= DESCRIPTION OF THE TASK =
Print all of the data exactly.

━━━

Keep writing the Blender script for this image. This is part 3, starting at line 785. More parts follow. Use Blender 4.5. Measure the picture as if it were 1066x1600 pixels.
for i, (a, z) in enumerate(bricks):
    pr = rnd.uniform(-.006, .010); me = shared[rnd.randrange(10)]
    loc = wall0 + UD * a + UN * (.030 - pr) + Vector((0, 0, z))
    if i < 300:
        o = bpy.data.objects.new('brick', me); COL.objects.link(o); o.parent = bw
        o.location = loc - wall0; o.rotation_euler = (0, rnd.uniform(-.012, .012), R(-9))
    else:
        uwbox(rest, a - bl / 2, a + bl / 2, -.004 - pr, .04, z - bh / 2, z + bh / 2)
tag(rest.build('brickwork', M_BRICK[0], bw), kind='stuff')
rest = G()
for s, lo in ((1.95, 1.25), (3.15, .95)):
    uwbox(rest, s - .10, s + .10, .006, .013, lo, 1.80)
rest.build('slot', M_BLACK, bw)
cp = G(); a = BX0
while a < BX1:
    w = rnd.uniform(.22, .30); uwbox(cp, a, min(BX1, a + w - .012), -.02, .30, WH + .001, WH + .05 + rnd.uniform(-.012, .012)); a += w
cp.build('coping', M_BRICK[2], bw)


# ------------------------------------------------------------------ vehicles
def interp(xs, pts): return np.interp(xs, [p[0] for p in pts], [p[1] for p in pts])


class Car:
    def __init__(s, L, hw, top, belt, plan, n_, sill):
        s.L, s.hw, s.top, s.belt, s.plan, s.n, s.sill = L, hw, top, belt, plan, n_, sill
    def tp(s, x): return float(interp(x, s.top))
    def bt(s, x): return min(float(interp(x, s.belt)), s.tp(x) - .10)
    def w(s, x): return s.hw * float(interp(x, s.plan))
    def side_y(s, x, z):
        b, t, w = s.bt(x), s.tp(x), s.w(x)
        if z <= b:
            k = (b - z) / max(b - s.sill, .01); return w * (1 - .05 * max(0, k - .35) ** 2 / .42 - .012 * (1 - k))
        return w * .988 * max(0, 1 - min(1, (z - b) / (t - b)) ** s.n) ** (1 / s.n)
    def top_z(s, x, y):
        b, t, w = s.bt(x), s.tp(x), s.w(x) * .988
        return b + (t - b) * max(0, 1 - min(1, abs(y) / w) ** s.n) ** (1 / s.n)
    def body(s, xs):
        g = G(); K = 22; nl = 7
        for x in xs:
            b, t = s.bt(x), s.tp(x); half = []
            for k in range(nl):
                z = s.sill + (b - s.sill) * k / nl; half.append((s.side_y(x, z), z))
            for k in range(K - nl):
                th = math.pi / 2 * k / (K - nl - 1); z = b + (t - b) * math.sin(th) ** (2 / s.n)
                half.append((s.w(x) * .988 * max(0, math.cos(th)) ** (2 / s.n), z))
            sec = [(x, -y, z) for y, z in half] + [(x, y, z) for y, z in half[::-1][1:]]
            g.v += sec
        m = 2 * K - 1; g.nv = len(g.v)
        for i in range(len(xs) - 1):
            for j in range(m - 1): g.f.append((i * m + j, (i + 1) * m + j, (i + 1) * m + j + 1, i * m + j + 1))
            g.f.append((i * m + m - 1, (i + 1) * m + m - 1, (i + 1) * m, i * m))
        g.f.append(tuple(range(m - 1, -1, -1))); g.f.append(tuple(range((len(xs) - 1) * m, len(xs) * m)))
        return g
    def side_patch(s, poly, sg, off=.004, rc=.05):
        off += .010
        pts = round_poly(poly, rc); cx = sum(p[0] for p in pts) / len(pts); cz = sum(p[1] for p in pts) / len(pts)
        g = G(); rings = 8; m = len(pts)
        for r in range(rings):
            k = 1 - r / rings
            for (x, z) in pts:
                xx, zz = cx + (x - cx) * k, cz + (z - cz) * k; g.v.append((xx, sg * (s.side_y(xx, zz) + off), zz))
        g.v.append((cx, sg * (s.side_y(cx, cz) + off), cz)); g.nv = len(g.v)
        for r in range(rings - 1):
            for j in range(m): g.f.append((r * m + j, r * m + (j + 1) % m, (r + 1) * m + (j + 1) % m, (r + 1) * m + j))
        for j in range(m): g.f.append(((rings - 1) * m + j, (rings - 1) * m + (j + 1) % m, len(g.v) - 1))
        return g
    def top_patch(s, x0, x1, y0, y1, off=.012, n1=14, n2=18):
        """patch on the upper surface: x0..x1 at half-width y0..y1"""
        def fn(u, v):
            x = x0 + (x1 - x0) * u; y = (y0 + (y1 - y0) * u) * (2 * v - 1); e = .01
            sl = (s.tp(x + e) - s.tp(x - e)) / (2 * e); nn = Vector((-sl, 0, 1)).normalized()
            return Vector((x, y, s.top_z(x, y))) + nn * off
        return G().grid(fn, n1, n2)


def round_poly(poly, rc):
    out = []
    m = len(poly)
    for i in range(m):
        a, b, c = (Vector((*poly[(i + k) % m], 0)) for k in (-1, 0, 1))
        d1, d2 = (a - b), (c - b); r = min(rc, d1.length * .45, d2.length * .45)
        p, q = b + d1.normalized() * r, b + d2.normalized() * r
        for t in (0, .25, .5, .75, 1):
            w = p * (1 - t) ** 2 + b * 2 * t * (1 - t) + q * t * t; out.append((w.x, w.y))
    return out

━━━

= EXERCISE RESULT =
Keep writing the Blender script for this image. This is part 3, starting at line 785. More parts follow. Use Blender 4.5. Measure the picture as if it were 1066x1600 pixels.
for i, (a, z) in enumerate(bricks):
    pr = rnd.uniform(-.006, .010); me = shared[rnd.randrange(10)]
    loc = wall0 + UD * a + UN * (.030 - pr) + Vector((0, 0, z))
    if i < 300:
        o = bpy.data.objects.new('brick', me); COL.objects.link(o); o.parent = bw
        o.location = loc - wall0; o.rotation_euler = (0, rnd.uniform(-.012, .012), R(-9))
    else:
        uwbox(rest, a - bl / 2, a + bl / 2, -.004 - pr, .04, z - bh / 2, z + bh / 2)
tag(rest.build('brickwork', M_BRICK[0], bw), kind='stuff')
rest = G()
for s, lo in ((1.95, 1.25), (3.15, .95)):
    uwbox(rest, s - .10, s + .10, .006, .013, lo, 1.80)
rest.build('slot', M_BLACK, bw)
cp = G(); a = BX0
while a < BX1:
    w = rnd.uniform(.22, .30); uwbox(cp, a, min(BX1, a + w - .012), -.02, .30, WH + .001, WH + .05 + rnd.uniform(-.012, .012)); a += w
cp.build('coping', M_BRICK[2], bw)


# ------------------------------------------------------------------ vehicles
def interp(xs, pts): return np.interp(xs, [p[0] for p in pts], [p[1] for p in pts])


class Car:
    def __init__(s, L, hw, top, belt, plan, n_, sill):
        s.L, s.hw, s.top, s.belt, s.plan, s.n, s.sill = L, hw, top, belt, plan, n_, sill
    def tp(s, x): return float(interp(x, s.top))
    def bt(s, x): return min(float(interp(x, s.belt)), s.tp(x) - .10)
    def w(s, x): return s.hw * float(interp(x, s.plan))
    def side_y(s, x, z):
        b, t, w = s.bt(x), s.tp(x), s.w(x)
        if z <= b:
            k = (b - z) / max(b - s.sill, .01); return w * (1 - .05 * max(0, k - .35) ** 2 / .42 - .012 * (1 - k))
        return w * .988 * max(0, 1 - min(1, (z - b) / (t - b)) ** s.n) ** (1 / s.n)
    def top_z(s, x, y):
        b, t, w = s.bt(x), s.tp(x), s.w(x) * .988
        return b + (t - b) * max(0, 1 - min(1, abs(y) / w) ** s.n) ** (1 / s.n)
    def body(s, xs):
        g = G(); K = 22; nl = 7
        for x in xs:
            b, t = s.bt(x), s.tp(x); half = []
            for k in range(nl):
                z = s.sill + (b - s.sill) * k / nl; half.append((s.side_y(x, z), z))
            for k in range(K - nl):
                th = math.pi / 2 * k / (K - nl - 1); z = b + (t - b) * math.sin(th) ** (2 / s.n)
                half.append((s.w(x) * .988 * max(0, math.cos(th)) ** (2 / s.n), z))
            sec = [(x, -y, z) for y, z in half] + [(x, y, z) for y, z in half[::-1][1:]]
            g.v += sec
        m = 2 * K - 1; g.nv = len(g.v)
        for i in range(len(xs) - 1):
            for j in range(m - 1): g.f.append((i * m + j, (i + 1) * m + j, (i + 1) * m + j + 1, i * m + j + 1))
            g.f.append((i * m + m - 1, (i + 1) * m + m - 1, (i + 1) * m, i * m))
        g.f.append(tuple(range(m - 1, -1, -1))); g.f.append(tuple(range((len(xs) - 1) * m, len(xs) * m)))
        return g
    def side_patch(s, poly, sg, off=.004, rc=.05):
        off += .010
        pts = round_poly(poly, rc); cx = sum(p[0] for p in pts) / len(pts); cz = sum(p[1] for p in pts) / len(pts)
        g = G(); rings = 8; m = len(pts)
        for r in range(rings):
            k = 1 - r / rings
            for (x, z) in pts:
                xx, zz = cx + (x - cx) * k, cz + (z - cz) * k; g.v.append((xx, sg * (s.side_y(xx, zz) + off), zz))
        g.v.append((cx, sg * (s.side_y(cx, cz) + off), cz)); g.nv = len(g.v)
        for r in range(rings - 1):
            for j in range(m): g.f.append((r * m + j, r * m + (j + 1) % m, (r + 1) * m + (j + 1) % m, (r + 1) * m + j))
        for j in range(m): g.f.append(((rings - 1) * m + j, (rings - 1) * m + (j + 1) % m, len(g.v) - 1))
        return g
    def top_patch(s, x0, x1, y0, y1, off=.012, n1=14, n2=18):
        """patch on the upper surface: x0..x1 at half-width y0..y1"""
        def fn(u, v):
            x = x0 + (x1 - x0) * u; y = (y0 + (y1 - y0) * u) * (2 * v - 1); e = .01
            sl = (s.tp(x + e) - s.tp(x - e)) / (2 * e); nn = Vector((-sl, 0, 1)).normalized()
            return Vector((x, y, s.top_z(x, y))) + nn * off
        return G().grid(fn, n1, n2)


def round_poly(poly, rc):
    out = []
    m = len(poly)
    for i in range(m):
        a, b, c = (Vector((*poly[(i + k) % m], 0)) for k in (-1, 0, 1))
        d1, d2 = (a - b), (c - b); r = min(rc, d1.length * .45, d2.length * .45)
        p, q = b + d1.normalized() * r, b + d2.normalized() * r
        for t in (0, .25, .5, .75, 1):
            w = p * (1 - t) ** 2 + b * 2 * t * (1 - t) + q * t * t; out.append((w.x, w.y))
    return out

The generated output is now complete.